Elle n'est surtout pas à la hauteur de la crise qui touche le système d'enseignement supérieur et de la recherche en France, universités et grandes écoles confondues, même si c'est pour des raisons diamétralement opposées. La réponse à cette crise n'est pas dans un remake d'"Aimons-nous Folleville", mais au contraire dans l'adaptation de nos structures à la concurrence internationale. Le mot d'ordre prioritaire n'est pas rapprochement mais compétition, compétition intrafrançaise d'abord, compétition internationale ensuite puisque c'est désormais au niveau mondial que sont fixés les standards.
Les grandes écoles sont incontestablement les lieux de formation de l'élite française : après une, deux ou trois années de sang et de larmes dans les prépas, les heureux élus "choisissent" leur école en fonction de leur classement dans les concours. Les quelques milliers d'élus (si l'on y intègre les écoles de commerce) fréquenteront des écoles où la formation est généralement limitée, la recherche quasi inexistante, les bibliothèques ridicules au regard des grandes institutions internationales, le corps professoral permanent très réduit, les doctorants ou post-docs peu nombreux ou inconnus.
L'école reste un lieu de sélection et de classement de l'élite française. Le contraste avec l'université classique ouverte à tout vent est saisissant. La masse d'un côté, la "classe" de l'autre. Paradoxalement ces grandes écoles, à l'exception principale des écoles de commerce qui sont en compétition sur le marché mondial, sont le plus souvent inconnues à l'étranger. Si vous parlez de Polytechnique à un étranger, il pensera d'abord à l'Ecole polytechnique de Zurich ou de Lausanne, pas à celle de Palaiseau.
Si l'on veut sortir le système universitaire français du marasme présent, la solution n'est ni dans un alignement des grandes écoles sur les universités, ni dans un "rapprochement" qui ne constituerait qu'une sorte de mariage de la carpe et du lapin.
La solution est dans la transformation des grandes écoles en universités d'excellence capables de rivaliser avec les meilleures institutions étrangères. Il ne s'agit pas, bien entendu, de rabaisser les grandes écoles à la situation médiocre que connaissent les universités du fait de l'absence de sélection et d'un système de gouvernance inadapté, mais bien au contraire de les mettre sur le même pied que les meilleures universités mondiales.
La chose est possible, car elles ont des atouts : le prestige, des standards élevés, une pratique acceptée de la sélection. Mais il faut sortir du système actuel qui réserve l'accès à quelques happy few en éliminant beaucoup d'excellents candidats. Tout se passe comme si l'excellence était définie par une seule variable, la rareté. Pourtant, l'excellence du MIT, de CalTech, de Stanford ou de l'Imperial College à Londres n'est pas le fruit d'un malthusianisme pathologique.
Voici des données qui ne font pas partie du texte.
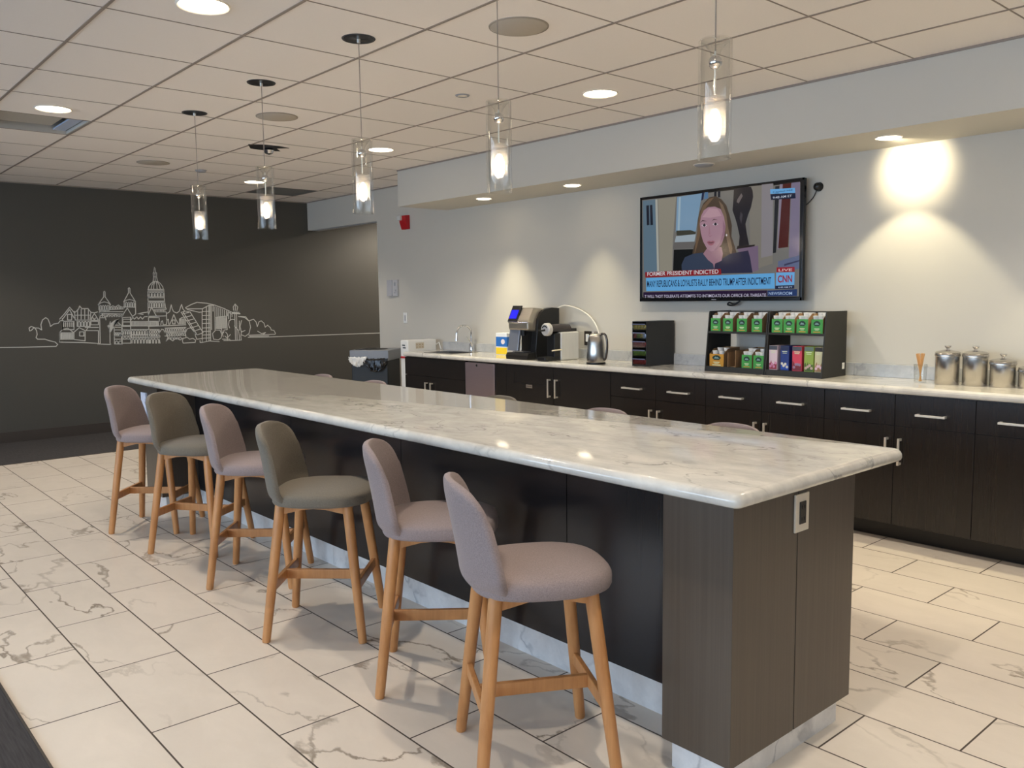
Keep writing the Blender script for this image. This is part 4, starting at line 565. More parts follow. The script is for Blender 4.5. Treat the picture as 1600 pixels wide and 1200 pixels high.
def hfix(o, cy):
    for v in o.data.vertices: v.co.x -= 5.0; v.co.y -= cy
g = .0018
for (y0, y1, lab, hs) in [(3.431, 4.295, 'dark cabinet with two drawers, below the capsule tower', ((4.162, 3.984), (3.739, 3.557))),
                          (2.570, 3.431, 'dark cabinet with two drawers, below the tea racks', ((3.306, 3.128), (2.876, 2.70))),
                          (1.717, 2.570, 'dark cabinet with two drawers, below the stir stick glass', ((2.449, 2.278), (2.02, 1.861))),
                          (0.860, 1.717, 'dark cabinet with two drawers at the right edge of the photo', ((1.60, 1.425), (1.17, 1.0))),
                          (0.0, 0.860, 'dark cabinet past the right edge of the photo', ((.75, .575), (.31, .14)))]:
    t, cy = carcass(y0, y1, lab); ym = (y0 + y1) / 2
    for k, (a, b) in enumerate(((ym + g, y1 - g), (y0 + g, ym - g))):
        d = panel(t, cy, 'drawer', a, b, .681, .855); hfix(hhandle(d, hs[k][1], hs[k][0], .752), cy)
        d = panel(t, cy, 'door', a, b, .108, .677)
        yy = ym + .037 if k == 0 else ym - .037
        hfix(vhandle(d, yy, .458, .611), cy)
# tall-front pair with pull out bin
t, cy = carcass(4.297, 5.645, 'dark cabinet with two long upright handles, below the coffee machines')
panel(t, cy, 'filler_strip', 5.50, 5.643, .108, .855)
d = panel(t, cy, 'door', 4.918, 5.498, .108, .855); hfix(vhandle(d, 4.955, .613, .765), cy)
m = MB(); m.box(XD - .0208, XD - .0195, 5.0, 5.40, .705, .708); m.box(XD - .0208, XD - .0195, 5.395, 5.40, .705, .80)
hfix(m.build('pull_out_seam', M_black, d), cy)
m = MB(); m.box(XD - .023, XD - .0195, 5.17, 5.245, .672, .700, .001); hfix(m.build('name_plate', mat('grey_label', (138, 128, 118), .4), d), cy)
m = MB()
for i in range(5): m.box(XD - .0236, XD - .0228, 5.18 + i * .012, 5.187 + i * .012, .682, .691)
hfix(m.build('plate_marks', mat('dark_ink', (50, 46, 42), .5), d), cy)
d = panel(t, cy, 'door', 4.299, 4.914, .108, .855); hfix(vhandle(d, 4.872, .613, .765), cy)
# sink cabinet
t, cy = carcass(6.072, 7.045, 'dark sink cabinet at the far end of the counter')
panel(t, cy, 'false_front', 6.074, 7.043, .681, .855)
d = panel(t, cy, 'door', 6.626, 7.043, .108, .677); hfix(vhandle(d, 6.668, .47, .623), cy)
d = panel(t, cy, 'door', 6.074, 6.622, .108, .677); hfix(vhandle(d, 6.584, .47, .623), cy)
# under-counter ice maker
t = thing('undercounter_fridge', 'stainless under-counter appliance between the sink and coffee cabinets', 'appliance', (5.0, 5.86, 0))
MB().box(-.22, .246, -.208, .208, .09, .855).build('body', M_black, t)
d = MB().box(-.255, -.222, -.206, .206, .11, .848, .003).build('door', mat('pinkish_stainless', (176, 160, 166), .38, .85, noise=(14, .05, (1, 1, 30))), t)
MB().lathe([(0, -.258), (.010, -.257), (.012, -.254)], c=(0, .04, .825), axis='X').build('lock', M_black, d)
MB().box(-.15, -.14, -.2, .2, 0, .09).build('toe_kick', M_black, t)
# counter with a sink cut-out
def prof_edge(y0, y1):
    z0, z1 = .86, .902
    return [(XW - .002, z0), (4.752, z0), (4.742, z0 + .004), (4.736, z0 + .012), (4.735, z0 + .022), (4.739, z0 + .032), (4.748, z1 - .002), (4.757, z1), (XW - .002, z1)]
SX0, SX1, SY0, SY1 = 4.84, 5.12, 6.38, 6.80
m = MB(); m.prism(prof_edge(0, 0), 'XZ', -.1, SY0); m.prism(prof_edge(0, 0), 'XZ', SY1, 7.055)
pe = prof_edge(0, 0); m.prism([(SX0, .86)] + pe[1:-1] + [(SX0, .902)], 'XZ', SY0, SY1); m.box(SX1, XW - .002, SY0, SY1, .86, .902)
tag(m.build('counter_worktop', M_carrara), 'grey white marble worktop along the white wall', 'countertop')
m = MB(); m.box(XW - .022, XW - .001, -.1, 2.63, .902, .983, .002); m.box(XW - .022, XW - .001, 2.632, 5.2, .902, .983, .002); m.box(XW - .022, XW - .001, 5.202, 7.055, .902, .983, .002)
tag(m.build('marble_backsplash', M_splash), 'low marble upstand strip on the worktop against the wall', 'backsplash')
t = thing('kitchen_sink', 'steel sink set in the worktop at its far end', 'sink', (4.98, 6.59, .9))
hx, hy = .14, .21
m = MB(); m.box(-hx - .018, hx + .018, -hy - .018, -hy + .004, .002, .005); m.box(-hx - .018, hx + .018, hy - .004, hy + .018, .002, .005); m.box(-hx - .018, -hx + .004, -hy, hy, .002, .005); m.box(hx - .004, hx + .018, -hy, hy, .002, .005)
m.build('rim', M_steel, t)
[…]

Les ingrédients du succès sont ailleurs : dans l'ouverture de ces centres d'excellence qui ne sont pas simplement des écoles d'application et qui combinent recherche théorique et recherche appliquée ; dans l'attraction des meilleurs professeurs à l'échelle internationale ; dans l'association de l'enseignement et de la recherche, notamment à travers des programmes doctoraux et post-doctoraux ; dans la coopération étroite entre universités et secteur privé, notamment en matière de recherche appliquée.
Les grandes écoles à la française appartiennent à un monde prestigieux mais révolu. En se transformant sur le modèle des meilleures universités au niveau international, nous pourrions faire d'une pierre deux coups : utiliser le prestige et le statut des grandes écoles pour les faire sortir de leur enfermement nombriliste ; les utiliser comme point de référence et de stimulation pour les universités normales auxquelles le même statut et les mêmes avantages pourraient être reconnus, pourvu qu'elles en aient les capacités et acceptent les contraintes et les exigences d'un modèle d'excellence.
Cette proposition n'est pas utopique et beaucoup des éléments suggérés existent déjà par exemple (dans le domaine des sciences sociales) à Science Po. Puisque les grandes écoles ne remplissent plus qu'à la marge les fonctions qui les ont légitimées (la formation des élites de l'Etat), il est temps pour elles de se repenser dans le seul cadre qui compte aujourd'hui, l'international.
Ce faisant, elles se sauveront. Mais par ricochet et grâce à la compétition, elles pourraient aussi sauver le bateau ivre qu'est devenu, bien malgré lui, notre système d'enseignement supérieur et de la recherche.
Yves Mény est président de l'Institut universitaire européen de Florence.